# DESCRIPTION OF THE TASK:
Everything from the line containing "Write a Blender" through the line containing "COL = SC.collection" must be written out exactly, and nothing more; leave any pictures out.

Saved data entries:
* * *
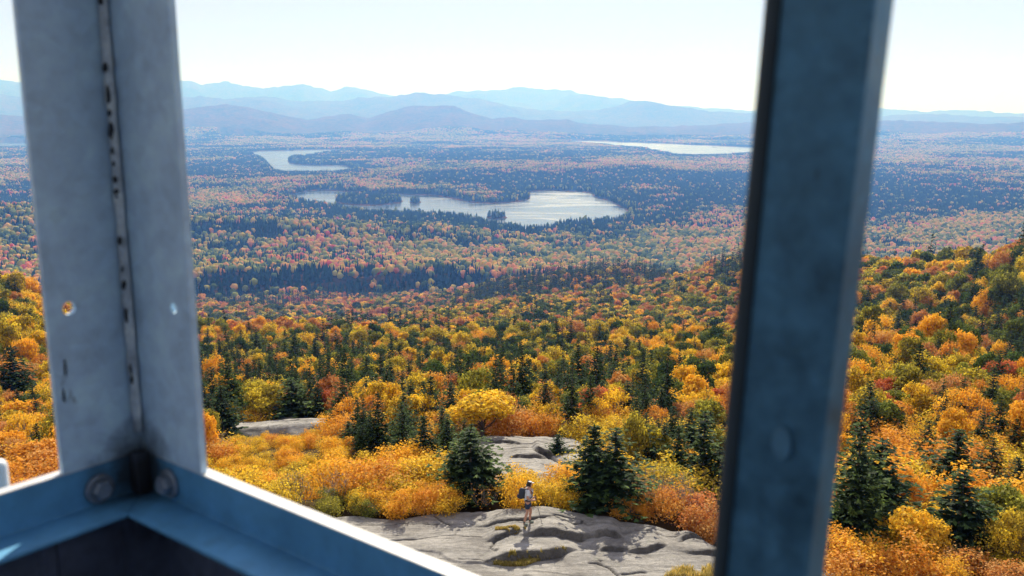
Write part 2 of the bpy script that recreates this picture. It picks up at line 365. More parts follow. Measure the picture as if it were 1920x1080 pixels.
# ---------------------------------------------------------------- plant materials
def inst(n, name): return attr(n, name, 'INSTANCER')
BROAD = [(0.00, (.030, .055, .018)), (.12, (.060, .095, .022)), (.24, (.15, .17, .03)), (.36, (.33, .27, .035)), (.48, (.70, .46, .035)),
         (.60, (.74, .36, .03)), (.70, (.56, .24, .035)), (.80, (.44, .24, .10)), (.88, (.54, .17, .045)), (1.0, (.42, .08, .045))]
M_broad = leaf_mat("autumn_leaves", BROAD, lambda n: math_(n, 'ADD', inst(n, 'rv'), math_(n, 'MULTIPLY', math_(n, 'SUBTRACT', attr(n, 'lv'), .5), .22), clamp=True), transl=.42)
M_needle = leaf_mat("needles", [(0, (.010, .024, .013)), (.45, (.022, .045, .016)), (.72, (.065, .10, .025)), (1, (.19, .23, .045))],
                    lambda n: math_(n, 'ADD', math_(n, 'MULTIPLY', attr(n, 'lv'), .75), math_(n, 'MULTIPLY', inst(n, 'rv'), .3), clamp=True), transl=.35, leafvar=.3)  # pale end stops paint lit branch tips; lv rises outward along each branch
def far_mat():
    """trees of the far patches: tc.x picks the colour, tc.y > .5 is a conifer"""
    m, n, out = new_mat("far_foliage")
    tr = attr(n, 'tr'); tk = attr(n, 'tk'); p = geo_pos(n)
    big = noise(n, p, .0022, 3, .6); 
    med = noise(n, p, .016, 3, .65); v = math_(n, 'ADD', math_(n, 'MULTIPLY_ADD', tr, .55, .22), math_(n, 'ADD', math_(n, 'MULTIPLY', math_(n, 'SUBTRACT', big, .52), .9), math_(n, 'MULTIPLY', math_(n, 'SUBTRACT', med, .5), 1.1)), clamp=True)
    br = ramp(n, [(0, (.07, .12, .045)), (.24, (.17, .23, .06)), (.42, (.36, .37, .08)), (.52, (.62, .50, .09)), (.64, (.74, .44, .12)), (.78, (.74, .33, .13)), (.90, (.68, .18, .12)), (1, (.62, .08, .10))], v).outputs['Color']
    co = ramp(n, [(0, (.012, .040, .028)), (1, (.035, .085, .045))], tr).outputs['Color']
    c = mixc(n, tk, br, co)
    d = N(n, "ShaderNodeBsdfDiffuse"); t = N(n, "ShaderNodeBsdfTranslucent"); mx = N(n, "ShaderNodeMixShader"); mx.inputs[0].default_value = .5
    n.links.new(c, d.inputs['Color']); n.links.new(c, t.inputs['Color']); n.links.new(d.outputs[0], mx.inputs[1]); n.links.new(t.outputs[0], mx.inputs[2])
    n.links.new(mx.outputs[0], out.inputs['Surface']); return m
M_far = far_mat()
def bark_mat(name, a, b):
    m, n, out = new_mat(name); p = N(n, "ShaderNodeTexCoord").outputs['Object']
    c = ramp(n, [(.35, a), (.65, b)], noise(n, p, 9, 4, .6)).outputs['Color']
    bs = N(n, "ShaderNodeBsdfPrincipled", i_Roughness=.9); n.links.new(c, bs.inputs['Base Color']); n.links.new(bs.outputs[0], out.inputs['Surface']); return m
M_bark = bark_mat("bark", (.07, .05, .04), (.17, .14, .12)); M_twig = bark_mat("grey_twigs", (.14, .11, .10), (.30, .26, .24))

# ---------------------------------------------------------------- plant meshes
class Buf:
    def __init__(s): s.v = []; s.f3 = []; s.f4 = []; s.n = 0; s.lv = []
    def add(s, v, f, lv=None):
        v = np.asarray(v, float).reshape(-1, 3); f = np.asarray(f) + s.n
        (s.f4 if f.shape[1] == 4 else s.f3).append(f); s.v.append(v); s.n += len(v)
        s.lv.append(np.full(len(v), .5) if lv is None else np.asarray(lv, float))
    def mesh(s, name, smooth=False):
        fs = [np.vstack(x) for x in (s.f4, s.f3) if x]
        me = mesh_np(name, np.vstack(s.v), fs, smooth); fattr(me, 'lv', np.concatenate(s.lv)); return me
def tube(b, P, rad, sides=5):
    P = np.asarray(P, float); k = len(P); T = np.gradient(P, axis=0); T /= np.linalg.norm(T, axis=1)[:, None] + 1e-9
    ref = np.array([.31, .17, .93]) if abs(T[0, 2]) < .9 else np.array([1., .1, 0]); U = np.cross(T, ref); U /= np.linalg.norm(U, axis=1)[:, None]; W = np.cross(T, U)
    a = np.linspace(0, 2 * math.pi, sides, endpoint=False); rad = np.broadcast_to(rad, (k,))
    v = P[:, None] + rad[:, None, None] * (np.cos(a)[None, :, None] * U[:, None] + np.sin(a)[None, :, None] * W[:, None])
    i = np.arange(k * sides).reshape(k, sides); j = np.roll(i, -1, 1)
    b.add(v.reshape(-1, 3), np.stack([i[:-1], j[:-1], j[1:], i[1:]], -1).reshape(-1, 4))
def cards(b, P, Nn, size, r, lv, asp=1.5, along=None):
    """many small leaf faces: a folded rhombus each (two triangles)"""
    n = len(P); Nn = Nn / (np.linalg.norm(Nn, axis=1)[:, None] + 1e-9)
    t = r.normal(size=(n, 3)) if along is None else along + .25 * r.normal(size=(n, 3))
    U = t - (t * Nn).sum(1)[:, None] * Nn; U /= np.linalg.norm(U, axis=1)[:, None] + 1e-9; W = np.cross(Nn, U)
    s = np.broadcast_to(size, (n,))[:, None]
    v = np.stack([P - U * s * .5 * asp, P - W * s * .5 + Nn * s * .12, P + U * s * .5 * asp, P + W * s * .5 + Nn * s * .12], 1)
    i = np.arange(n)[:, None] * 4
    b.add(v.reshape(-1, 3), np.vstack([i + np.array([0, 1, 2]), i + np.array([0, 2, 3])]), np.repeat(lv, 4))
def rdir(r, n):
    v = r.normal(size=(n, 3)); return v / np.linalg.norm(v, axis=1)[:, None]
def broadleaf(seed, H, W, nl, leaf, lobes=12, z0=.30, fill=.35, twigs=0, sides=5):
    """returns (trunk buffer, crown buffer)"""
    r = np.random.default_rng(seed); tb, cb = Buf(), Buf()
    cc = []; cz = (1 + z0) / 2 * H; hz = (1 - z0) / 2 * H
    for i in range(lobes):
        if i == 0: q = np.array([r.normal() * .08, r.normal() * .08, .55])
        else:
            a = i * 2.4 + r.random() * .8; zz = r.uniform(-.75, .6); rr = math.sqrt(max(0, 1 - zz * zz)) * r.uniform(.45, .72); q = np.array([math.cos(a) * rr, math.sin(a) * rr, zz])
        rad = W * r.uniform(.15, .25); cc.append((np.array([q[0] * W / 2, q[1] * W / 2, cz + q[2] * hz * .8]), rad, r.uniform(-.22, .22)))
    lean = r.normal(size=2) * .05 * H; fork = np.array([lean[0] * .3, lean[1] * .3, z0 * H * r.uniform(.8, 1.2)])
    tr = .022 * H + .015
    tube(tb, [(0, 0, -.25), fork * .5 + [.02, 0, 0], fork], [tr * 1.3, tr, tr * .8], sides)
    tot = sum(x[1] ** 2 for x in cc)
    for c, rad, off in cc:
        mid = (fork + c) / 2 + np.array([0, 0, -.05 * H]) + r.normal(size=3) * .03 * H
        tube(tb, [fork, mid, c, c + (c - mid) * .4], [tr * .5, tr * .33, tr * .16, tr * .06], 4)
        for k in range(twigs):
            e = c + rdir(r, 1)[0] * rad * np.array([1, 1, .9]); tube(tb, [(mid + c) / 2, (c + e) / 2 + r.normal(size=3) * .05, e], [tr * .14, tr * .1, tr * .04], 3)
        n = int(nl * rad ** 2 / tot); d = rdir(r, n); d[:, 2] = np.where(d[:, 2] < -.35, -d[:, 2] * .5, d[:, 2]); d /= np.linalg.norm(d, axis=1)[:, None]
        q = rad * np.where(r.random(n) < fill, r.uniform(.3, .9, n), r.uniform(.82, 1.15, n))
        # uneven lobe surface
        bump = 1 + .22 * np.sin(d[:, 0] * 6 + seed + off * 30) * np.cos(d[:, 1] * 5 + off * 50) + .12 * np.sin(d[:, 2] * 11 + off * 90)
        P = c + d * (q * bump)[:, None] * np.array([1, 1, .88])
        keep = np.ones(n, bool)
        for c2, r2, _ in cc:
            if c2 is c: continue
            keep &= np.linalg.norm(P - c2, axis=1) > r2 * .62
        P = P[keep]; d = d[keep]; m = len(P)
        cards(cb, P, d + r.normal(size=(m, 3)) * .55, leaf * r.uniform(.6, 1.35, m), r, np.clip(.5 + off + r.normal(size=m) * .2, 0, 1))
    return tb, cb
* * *
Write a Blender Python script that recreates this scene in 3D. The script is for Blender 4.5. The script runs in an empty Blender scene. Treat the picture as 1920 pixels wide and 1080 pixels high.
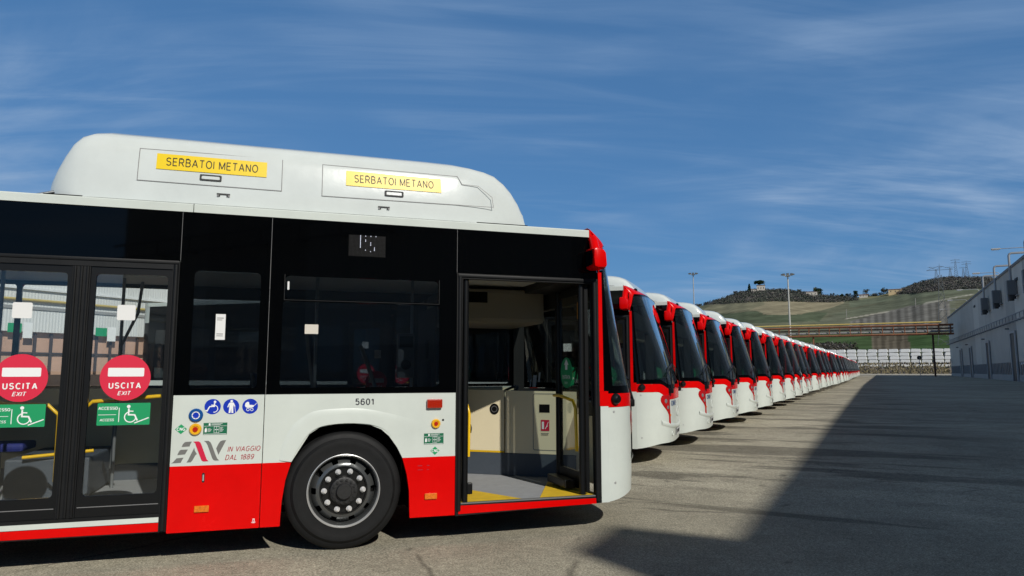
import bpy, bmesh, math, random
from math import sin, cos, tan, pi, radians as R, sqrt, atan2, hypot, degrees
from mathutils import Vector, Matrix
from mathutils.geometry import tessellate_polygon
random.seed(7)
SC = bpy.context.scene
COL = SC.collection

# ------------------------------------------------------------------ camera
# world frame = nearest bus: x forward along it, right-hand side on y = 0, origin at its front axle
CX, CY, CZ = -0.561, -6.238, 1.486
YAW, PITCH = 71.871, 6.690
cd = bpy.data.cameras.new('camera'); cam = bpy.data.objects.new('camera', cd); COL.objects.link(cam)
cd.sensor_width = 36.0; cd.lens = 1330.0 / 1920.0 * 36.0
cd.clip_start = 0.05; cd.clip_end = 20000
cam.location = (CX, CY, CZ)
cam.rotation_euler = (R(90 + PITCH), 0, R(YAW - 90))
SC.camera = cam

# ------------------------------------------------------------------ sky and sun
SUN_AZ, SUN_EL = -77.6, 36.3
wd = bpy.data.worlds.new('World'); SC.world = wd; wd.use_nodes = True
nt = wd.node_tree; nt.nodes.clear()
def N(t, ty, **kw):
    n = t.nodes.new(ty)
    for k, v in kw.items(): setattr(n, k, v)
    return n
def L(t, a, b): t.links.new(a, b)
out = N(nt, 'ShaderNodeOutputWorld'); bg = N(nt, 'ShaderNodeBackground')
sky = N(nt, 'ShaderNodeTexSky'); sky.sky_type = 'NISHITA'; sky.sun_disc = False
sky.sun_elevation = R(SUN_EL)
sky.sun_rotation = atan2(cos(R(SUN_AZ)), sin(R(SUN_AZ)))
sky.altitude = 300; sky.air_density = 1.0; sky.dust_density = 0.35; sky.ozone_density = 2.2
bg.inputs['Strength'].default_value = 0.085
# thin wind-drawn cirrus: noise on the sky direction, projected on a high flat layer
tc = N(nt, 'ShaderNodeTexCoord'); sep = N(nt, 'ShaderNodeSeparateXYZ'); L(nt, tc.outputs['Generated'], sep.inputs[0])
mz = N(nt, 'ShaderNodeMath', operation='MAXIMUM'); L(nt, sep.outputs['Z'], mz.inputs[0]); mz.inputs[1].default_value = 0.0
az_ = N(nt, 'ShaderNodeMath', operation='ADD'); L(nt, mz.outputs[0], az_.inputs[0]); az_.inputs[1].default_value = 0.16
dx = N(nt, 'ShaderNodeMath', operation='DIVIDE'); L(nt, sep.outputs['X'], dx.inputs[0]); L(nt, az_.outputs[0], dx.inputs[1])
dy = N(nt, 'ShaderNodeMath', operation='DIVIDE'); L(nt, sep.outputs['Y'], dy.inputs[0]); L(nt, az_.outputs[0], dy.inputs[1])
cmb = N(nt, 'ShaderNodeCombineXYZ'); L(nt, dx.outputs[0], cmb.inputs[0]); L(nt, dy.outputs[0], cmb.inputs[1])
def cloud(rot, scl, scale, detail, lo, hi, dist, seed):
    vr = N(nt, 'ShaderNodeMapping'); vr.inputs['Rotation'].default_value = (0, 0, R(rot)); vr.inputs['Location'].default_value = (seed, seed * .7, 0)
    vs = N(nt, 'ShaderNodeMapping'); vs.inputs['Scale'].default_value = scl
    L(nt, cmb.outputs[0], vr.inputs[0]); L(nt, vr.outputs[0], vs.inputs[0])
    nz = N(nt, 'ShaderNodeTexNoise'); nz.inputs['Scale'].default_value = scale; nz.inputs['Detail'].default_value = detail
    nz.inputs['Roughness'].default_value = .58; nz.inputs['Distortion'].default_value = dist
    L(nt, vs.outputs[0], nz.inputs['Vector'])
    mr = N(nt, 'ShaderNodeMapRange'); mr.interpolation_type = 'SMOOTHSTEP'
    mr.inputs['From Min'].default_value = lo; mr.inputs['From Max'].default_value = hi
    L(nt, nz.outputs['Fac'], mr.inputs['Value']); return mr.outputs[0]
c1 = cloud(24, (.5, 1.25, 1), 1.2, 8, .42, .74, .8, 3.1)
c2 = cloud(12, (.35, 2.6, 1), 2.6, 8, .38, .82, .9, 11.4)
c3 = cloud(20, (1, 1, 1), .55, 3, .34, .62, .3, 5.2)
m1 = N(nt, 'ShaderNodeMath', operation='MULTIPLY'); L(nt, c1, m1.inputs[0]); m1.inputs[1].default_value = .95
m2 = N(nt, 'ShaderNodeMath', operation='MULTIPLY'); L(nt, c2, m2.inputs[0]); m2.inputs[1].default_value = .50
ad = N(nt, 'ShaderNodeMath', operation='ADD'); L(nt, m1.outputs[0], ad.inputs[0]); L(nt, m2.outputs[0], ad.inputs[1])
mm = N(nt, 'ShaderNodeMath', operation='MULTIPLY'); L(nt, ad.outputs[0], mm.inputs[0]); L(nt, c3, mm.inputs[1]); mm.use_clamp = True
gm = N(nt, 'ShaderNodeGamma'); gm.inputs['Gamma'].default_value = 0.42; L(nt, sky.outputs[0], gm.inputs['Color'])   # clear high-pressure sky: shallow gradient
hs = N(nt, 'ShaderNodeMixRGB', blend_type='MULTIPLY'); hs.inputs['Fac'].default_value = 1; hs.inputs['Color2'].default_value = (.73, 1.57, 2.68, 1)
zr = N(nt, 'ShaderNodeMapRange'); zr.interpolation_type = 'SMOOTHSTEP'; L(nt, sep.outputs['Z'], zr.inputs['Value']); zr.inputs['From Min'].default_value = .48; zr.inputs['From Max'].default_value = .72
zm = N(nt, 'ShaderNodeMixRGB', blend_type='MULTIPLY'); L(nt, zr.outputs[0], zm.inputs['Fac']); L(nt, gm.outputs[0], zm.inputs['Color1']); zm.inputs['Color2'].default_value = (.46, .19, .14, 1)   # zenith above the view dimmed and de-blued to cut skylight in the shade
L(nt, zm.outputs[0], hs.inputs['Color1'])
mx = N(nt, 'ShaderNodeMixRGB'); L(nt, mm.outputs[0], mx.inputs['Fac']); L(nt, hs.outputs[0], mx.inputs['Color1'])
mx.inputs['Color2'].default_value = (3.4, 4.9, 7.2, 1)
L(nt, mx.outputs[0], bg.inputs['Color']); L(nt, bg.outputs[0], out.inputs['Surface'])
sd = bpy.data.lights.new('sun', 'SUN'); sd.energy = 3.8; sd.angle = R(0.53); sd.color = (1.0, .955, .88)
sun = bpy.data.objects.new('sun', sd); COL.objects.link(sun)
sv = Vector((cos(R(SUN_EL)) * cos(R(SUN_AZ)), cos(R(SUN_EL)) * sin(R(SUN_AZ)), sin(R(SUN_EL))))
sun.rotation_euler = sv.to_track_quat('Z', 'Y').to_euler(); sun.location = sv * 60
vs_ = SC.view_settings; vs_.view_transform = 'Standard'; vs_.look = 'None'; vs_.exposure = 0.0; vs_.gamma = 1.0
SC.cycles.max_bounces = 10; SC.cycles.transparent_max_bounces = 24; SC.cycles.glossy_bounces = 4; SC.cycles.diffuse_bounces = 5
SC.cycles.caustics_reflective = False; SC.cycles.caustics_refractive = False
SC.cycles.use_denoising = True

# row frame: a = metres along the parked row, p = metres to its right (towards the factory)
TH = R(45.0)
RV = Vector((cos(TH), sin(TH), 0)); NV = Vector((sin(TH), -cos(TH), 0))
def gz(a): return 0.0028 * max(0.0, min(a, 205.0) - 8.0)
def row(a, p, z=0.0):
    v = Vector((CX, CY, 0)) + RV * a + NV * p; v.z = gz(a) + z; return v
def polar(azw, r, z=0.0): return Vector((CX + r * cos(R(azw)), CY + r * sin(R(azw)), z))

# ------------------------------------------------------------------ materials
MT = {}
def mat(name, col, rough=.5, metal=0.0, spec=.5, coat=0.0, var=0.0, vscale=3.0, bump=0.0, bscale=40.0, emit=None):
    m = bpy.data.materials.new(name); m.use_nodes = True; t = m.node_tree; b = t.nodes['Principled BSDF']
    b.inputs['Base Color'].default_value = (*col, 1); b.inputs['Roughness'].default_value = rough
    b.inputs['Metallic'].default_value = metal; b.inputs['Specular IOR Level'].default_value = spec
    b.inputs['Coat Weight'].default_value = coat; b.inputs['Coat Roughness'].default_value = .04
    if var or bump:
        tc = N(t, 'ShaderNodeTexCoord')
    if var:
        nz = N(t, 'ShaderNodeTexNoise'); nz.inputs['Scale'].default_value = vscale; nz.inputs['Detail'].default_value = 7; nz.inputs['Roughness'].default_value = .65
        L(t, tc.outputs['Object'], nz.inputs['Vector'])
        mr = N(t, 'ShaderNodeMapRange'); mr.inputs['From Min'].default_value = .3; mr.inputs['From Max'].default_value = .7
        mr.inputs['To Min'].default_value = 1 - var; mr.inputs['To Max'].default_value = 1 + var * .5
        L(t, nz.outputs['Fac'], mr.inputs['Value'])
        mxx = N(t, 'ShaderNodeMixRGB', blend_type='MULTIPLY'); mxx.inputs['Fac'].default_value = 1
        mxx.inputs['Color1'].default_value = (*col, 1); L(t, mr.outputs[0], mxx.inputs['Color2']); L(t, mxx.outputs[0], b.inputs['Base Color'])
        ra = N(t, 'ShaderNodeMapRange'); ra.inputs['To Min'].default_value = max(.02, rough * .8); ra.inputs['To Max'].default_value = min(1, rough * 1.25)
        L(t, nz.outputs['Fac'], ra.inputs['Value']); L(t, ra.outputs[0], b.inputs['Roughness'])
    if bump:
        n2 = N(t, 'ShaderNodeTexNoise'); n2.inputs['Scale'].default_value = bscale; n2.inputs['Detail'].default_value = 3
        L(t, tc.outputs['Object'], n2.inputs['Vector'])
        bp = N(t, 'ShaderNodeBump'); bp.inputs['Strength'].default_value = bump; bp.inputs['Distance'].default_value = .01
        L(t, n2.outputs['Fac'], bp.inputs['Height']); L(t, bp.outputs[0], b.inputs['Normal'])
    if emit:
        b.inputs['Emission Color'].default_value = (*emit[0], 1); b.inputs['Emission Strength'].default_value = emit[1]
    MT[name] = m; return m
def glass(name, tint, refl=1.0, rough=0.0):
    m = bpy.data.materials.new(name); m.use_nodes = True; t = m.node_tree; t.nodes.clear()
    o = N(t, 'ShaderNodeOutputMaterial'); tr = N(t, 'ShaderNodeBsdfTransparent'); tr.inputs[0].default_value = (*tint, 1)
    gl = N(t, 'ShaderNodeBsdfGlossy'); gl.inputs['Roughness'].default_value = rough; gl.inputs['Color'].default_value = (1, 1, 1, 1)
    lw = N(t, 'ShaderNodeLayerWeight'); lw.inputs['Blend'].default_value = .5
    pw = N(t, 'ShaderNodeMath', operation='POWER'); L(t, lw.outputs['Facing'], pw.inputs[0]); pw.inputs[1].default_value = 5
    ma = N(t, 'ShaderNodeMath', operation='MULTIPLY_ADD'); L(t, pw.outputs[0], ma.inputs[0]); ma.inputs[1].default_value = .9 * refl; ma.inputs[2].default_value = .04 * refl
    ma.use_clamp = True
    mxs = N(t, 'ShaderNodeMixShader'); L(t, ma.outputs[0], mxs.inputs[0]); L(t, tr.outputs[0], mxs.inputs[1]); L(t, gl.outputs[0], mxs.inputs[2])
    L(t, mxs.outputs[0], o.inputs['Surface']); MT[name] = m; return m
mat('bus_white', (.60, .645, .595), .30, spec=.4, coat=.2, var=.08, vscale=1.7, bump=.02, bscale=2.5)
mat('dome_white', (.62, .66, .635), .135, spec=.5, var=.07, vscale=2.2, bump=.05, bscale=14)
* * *
# THE SOLUTION:
Write a Blender Python script that recreates this scene in 3D. The script is for Blender 4.5. The script runs in an empty Blender scene. Treat the picture as 1920 pixels wide and 1080 pixels high.
import bpy, bmesh, math, random
from math import sin, cos, tan, pi, radians as R, sqrt, atan2, hypot, degrees
from mathutils import Vector, Matrix
from mathutils.geometry import tessellate_polygon
random.seed(7)
SC = bpy.context.scene
COL = SC.collection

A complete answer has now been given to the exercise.